FILOSOFAR É APRENDER A MORRER...
Michel de Montaigne
Diz Cícero que filosofar não é outra coisa senão preparar-se para a
morte. Isso, talvez, porque o estudo e a contemplação tiram a alma para
fora de nós, separam-na do corpo, o que, em suma, se assemelha à morte e
constitui como que um aprendizado em vista dela. Ou então é porque, de
toda sabedoria e inteligência, resulta finalmente que aprendemos a não
ter receio de morrer. Em verdade, ou nossa razão falha ou seu objetivo
único deve ser a nossa própria satisfação, e seu trabalho tender para
que vivamos bem, e com alegria, como recomenda a Sagrada Escritura
[Eclesiastes 3,12:“Então compreendi que não existe para o homem nada
melhor do que se alegrar e agir bem durante a vida”].
Todas as opiniões
propõem que o prazer é a meta da vida, mas diferem no que concerne aos
meios de atingir o alvo. E, se assim não fosse, as repeliríamos de
imediato, pois quem daria ouvido a alguém que apontasse a pena e o
sofrimento como os objetivos da existência? A esse respeito, as
dissensões entre seitas filosóficas são puro palavrório: “deixemos de
lado essas sutilezas” (Sêneca); em tais discussões entra mais obstinação
e picuinha do que convém à ciência tão respeitável. Mas em qualquer
papel que se proponha desempenhar põe o homem um pouco de si mesmo.
Digam
o que disserem, na própria prática da virtude o fim visado é a volúpia.

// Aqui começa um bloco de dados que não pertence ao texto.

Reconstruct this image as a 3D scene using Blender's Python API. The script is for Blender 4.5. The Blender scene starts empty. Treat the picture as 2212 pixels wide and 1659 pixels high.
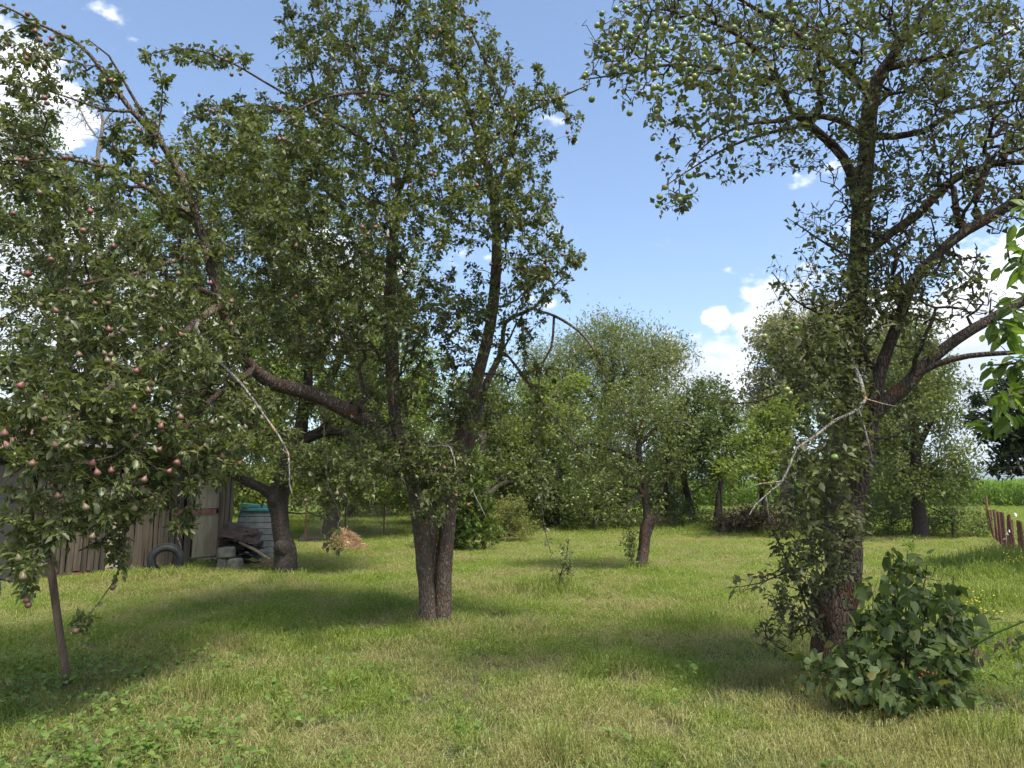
import bpy, math, random
import numpy as np
from mathutils import Vector, Matrix, noise as mnoise

S = bpy.context.scene
C = S.collection
random.seed(4)
RNG = np.random.default_rng(4)
PI = math.pi

# ------------------------------------------------------------------ camera
CAMH, PITCH, FPX, K = 1.6, math.radians(8.4), 718.0, 1024 / 2212.0
cd = bpy.data.cameras.new('camera')
cam = bpy.data.objects.new('camera', cd)
C.objects.link(cam)
cam.location = (0, 0, CAMH)
cam.rotation_euler = (math.radians(90) + PITCH, 0, 0)
cd.sensor_width = 36
cd.lens = 36 * FPX / 1024
cd.clip_end = 30000
cd.clip_start = 0.05
S.camera = cam

# ------------------------------------------------------------------ light
SUN_EL, SUN_AZ = math.radians(63), math.radians(142)      # azimuth clockwise from +Y (towards the right)
sd = bpy.data.lights.new('sun', 'SUN')
sd.energy = 2.3
sd.angle = math.radians(14)   # the sun stands behind thin cloud: no crisp shadow edge in the photograph
sd.color = (1.0, 0.95, 0.86)
sun = bpy.data.objects.new('sun', sd)
C.objects.link(sun)
to_sun = Vector((math.sin(SUN_AZ) * math.cos(SUN_EL), math.cos(SUN_AZ) * math.cos(SUN_EL), math.sin(SUN_EL)))
sun.rotation_euler = to_sun.to_track_quat('Z', 'Y').to_euler()
sun.location = (0, 0, 30)

S.view_settings.view_transform = 'Standard'
S.view_settings.look = 'None'
S.view_settings.gamma = 1
S.view_settings.use_curve_mapping = False
S.view_settings.exposure = 1.95


def P(px, py, Y):
    """the point at distance Y (metres ahead) that the photograph shows at px, py (2212 x 1659)."""
    u = (px * K - 512) / FPX
    v = (384 - py * K) / FPX
    y = math.cos(PITCH) - v * math.sin(PITCH)
    z = math.sin(PITCH) + v * math.cos(PITCH)
    t = Y / y
    return (u * t, Y, CAMH + z * t)


def G(px, py, z=0.0):
    u = (px * K - 512) / FPX
    v = (384 - py * K) / FPX
    y = math.cos(PITCH) - v * math.sin(PITCH)
    zz = math.sin(PITCH) + v * math.cos(PITCH)
    t = (z - CAMH) / zz
    return (u * t, y * t, z)


def proj(p):
    """photograph pixel of world points (n,3)"""
    p = np.asarray(p, float)
    d = p - np.array([0, 0, CAMH])
    yc = d[:, 1] * math.cos(PITCH) + d[:, 2] * math.sin(PITCH)
    zc = -d[:, 1] * math.sin(PITCH) + d[:, 2] * math.cos(PITCH)
    yc = np.maximum(yc, 0.05)
    return np.stack([(512 + FPX * d[:, 0] / yc) / K, (384 - FPX * zc / yc) / K], 1)


# ------------------------------------------------------------------ world
W = bpy.data.worlds.new('World')
S.world = W
W.use_nodes = True
nt = W.node_tree
nt.nodes.clear()


def N(nt, t, **kw):
    n = nt.nodes.new(t)
    for k, v in kw.items():
        if k == 'inp':
            for a, b in v.items():
                n.inputs[a].default_value = b
        else:
            setattr(n, k, v)
    return n


def math_node(nt, op, a, b=None, clamp=False):
    n = N(nt, 'ShaderNodeMath', operation=op, use_clamp=clamp)
    for i, v in enumerate((a, b)):
        if v is None:
            continue
        if isinstance(v, (int, float)):
            n.inputs[i].default_value = v
        else:
            nt.links.new(v, n.inputs[i])
    return n.outputs[0]


def map_range(nt, v, a, b, c=0.0, d=1.0, smooth=True):
    n = N(nt, 'ShaderNodeMapRange', interpolation_type='SMOOTHSTEP' if smooth else 'LINEAR')
    nt.links.new(v, n.inputs[0])
    for i, q in enumerate((a, b, c, d)):
        n.inputs[1 + i].default_value = q
    return n.outputs[0]


sky = N(nt, 'ShaderNodeTexSky', sky_type='NISHITA')
sky.sun_disc = False
sky.sun_elevation = SUN_EL
sky.sun_rotation = SUN_AZ
sky.air_density = 1.0
sky.dust_density = 0.0
sky.ozone_density = 3.2
bg_sky = N(nt, 'ShaderNodeBackground')
bg_sky.inputs[1].default_value = 0.062
nt.links.new(sky.outputs[0], bg_sky.inputs[0])
tc = N(nt, 'ShaderNodeTexCoord')
mp = N(nt, 'ShaderNodeMapping')
mp.inputs['Scale'].default_value = (1, 1, 1.5)
nt.links.new(tc.outputs['Generated'], mp.inputs[0])
no = N(nt, 'ShaderNodeTexNoise')
no.inputs['Scale'].default_value = 11.0
no.inputs['Detail'].default_value = 9.0
no.inputs['Roughness'].default_value = 0.55
nt.links.new(mp.outputs[0], no.inputs['Vector'])
mask = None
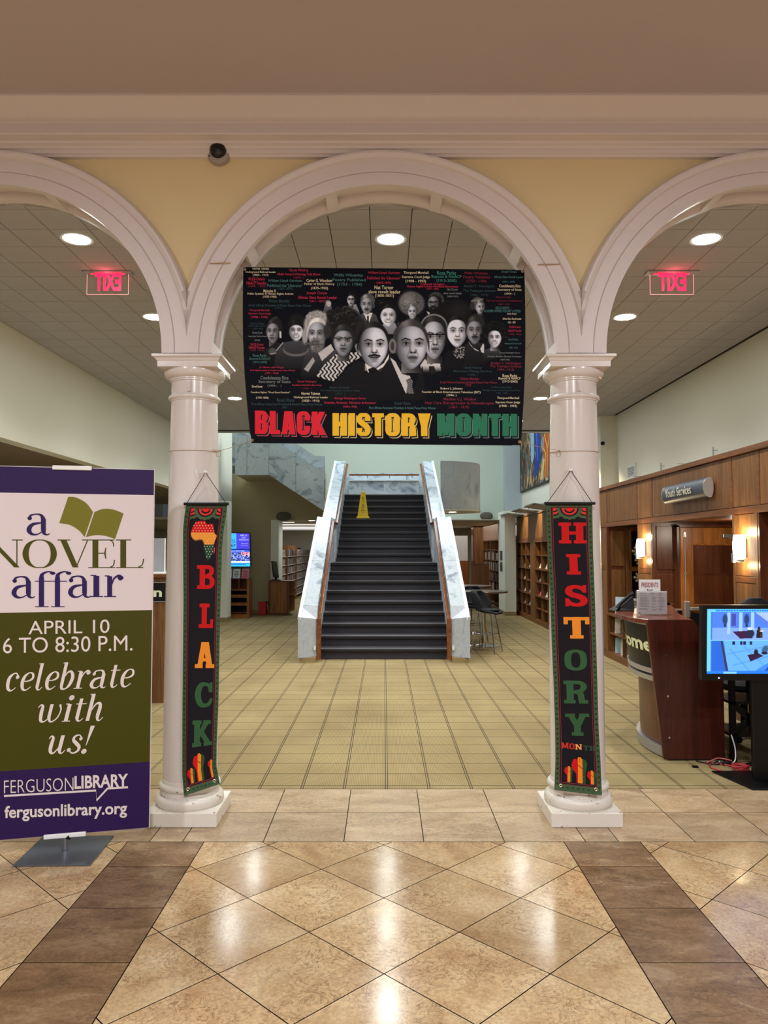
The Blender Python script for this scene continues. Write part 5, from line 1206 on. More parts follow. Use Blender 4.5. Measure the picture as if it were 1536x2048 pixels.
rput(fit(font_mesh('APRIL 10', .0, 0, 5), 57, 219, 1242, 1269, skew=-.02), CRM, 'date_lettering'); rput(fit(font_mesh('6 TO 8:30 P.M.', .0, 0, 5), 6, 265, 1276, 1307, skew=-.022), CRM, 'date_lettering')
for s, a in (('celebrate', (12, 269, 1329, 1384)), ('with', (76, 206, 1391, 1446)), ('us!', (97, 190, 1454, 1510))):
    wv = word(DI, s.replace('i', 'j') if s != 'celebrate' else s, DIW, 6, .25); rput(fit(wv, *a, skew=-.035 if s == 'celebrate' else -.03), CRM, 'slogan_lettering')
rput(fit(font_mesh('FERGUSON', -.012), 8, 147, 1561, 1587, skew=-.045), CRM, 'library_name'); rput(fit(font_mesh('LIBRARY', .028), 149, 256, 1552, 1578, skew=-.045), CRM, 'library_name')
rput(fit(font_mesh('fergusonlibrary.org', .022), 9, 254, 1612, 1644, skew=-.035), CRM, 'web_address')
rput(merge([ribbon([(8, 1592, 4), (192, 1581, 4), (193, 1601, 4), (215, 1577, 4), (256, 1574.5, 4)], 'n')]), CRM, 'speech_rule')

# ---- exit lettering (seen from behind, so mirrored), right signs and cone
for (t, x0, x1, Y, zb) in ES:
    v, f = font_mesh('EXIT', .035); xs = [p[0] for p in v]; ys = [p[1] for p in v]; a, b, c, d = min(xs), max(xs), min(ys), max(ys)
    X0_, X1_ = x0+(x1-x0)*.19, x0+(x1-x0)*.83
    me = bpy.data.meshes.new('exit_lettering'); me.from_pydata([(X1_-(p[0]-a)/(b-a)*(X1_-X0_), Y-.0045, zb+.026+(p[1]-c)/(d-c)*.152) for p in v], [], f); me.materials.append(emit('exit_red', C(255, 20, 60), 3.2)); link('exit_lettering', me, t)
def side_text(s, y_left, y_right, z0, z1, xf, mat, parent, name, bold=.01):
    """text on a surface facing -x, read from the hall (left end far, right end near)"""
    v, f = font_mesh(s, bold); xs = [p[0] for p in v]; ys = [p[1] for p in v]; a, b, c, d = min(xs), max(xs), min(ys), max(ys)
    me = bpy.data.meshes.new(name); V = []
    for p in v:
        z = z0+(p[1]-c)/(d-c)*(z1-z0); V.append((xf(z), y_left+(p[0]-a)/(b-a)*(y_right-y_left), z))
    me.from_pydata(V, [], f); me.materials.append(mat); return link(name, me, parent)
side_text('Youth Services', 8.90, 8.15, 2.245, 2.34, lambda z: XW-.05-.075*math.sqrt(max(0, 1-((z-2.29)/.105)**2))-.010, ink(226, 222, 200), ysg, 'sign_lettering', .008)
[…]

E agrada-me repetir essa palavra que pronunciam constrangidos. E, se
significa prazer supremo e extremada satisfação, melhor se deva ela à
virtude do que a qualquer outra causa, pois volúpia, robusta e viril, é a
mais seriamente voluptuosa. E deveríamos chamá-la prazer, denominação
mais feliz e mais natural, do que a de vigor que lhe damos. Quanto à
volúpia de ordem menos elevada, se acreditam que mereça igual nome, que o
mantenham, mas não com exclusividade. Mais do que a virtude, tem ela
seus inconvenientes e seus momentos difíceis; além de serem mais
efêmeras as sensações que nos procura, e mais fluidas e fugidias, tem
suas vigílias, seus jejuns, suas penas, seu suor e sangue. Paixões de
toda sorte influem nela, e redunda ela em tão pesada saciedade, que
equivale a uma penitência. É erro nosso imaginar que tais inconvenientes
a estimulam, e a condimentam, em razão dessa lei da natureza que afirma
tudo se fortalecer ante o obstáculo encontrado; e erro é também pensar
que, quando se trata de volúpia proveniente da virtude, semelhantes
dificuldades a acabrunham e a tornam austera e inacessível.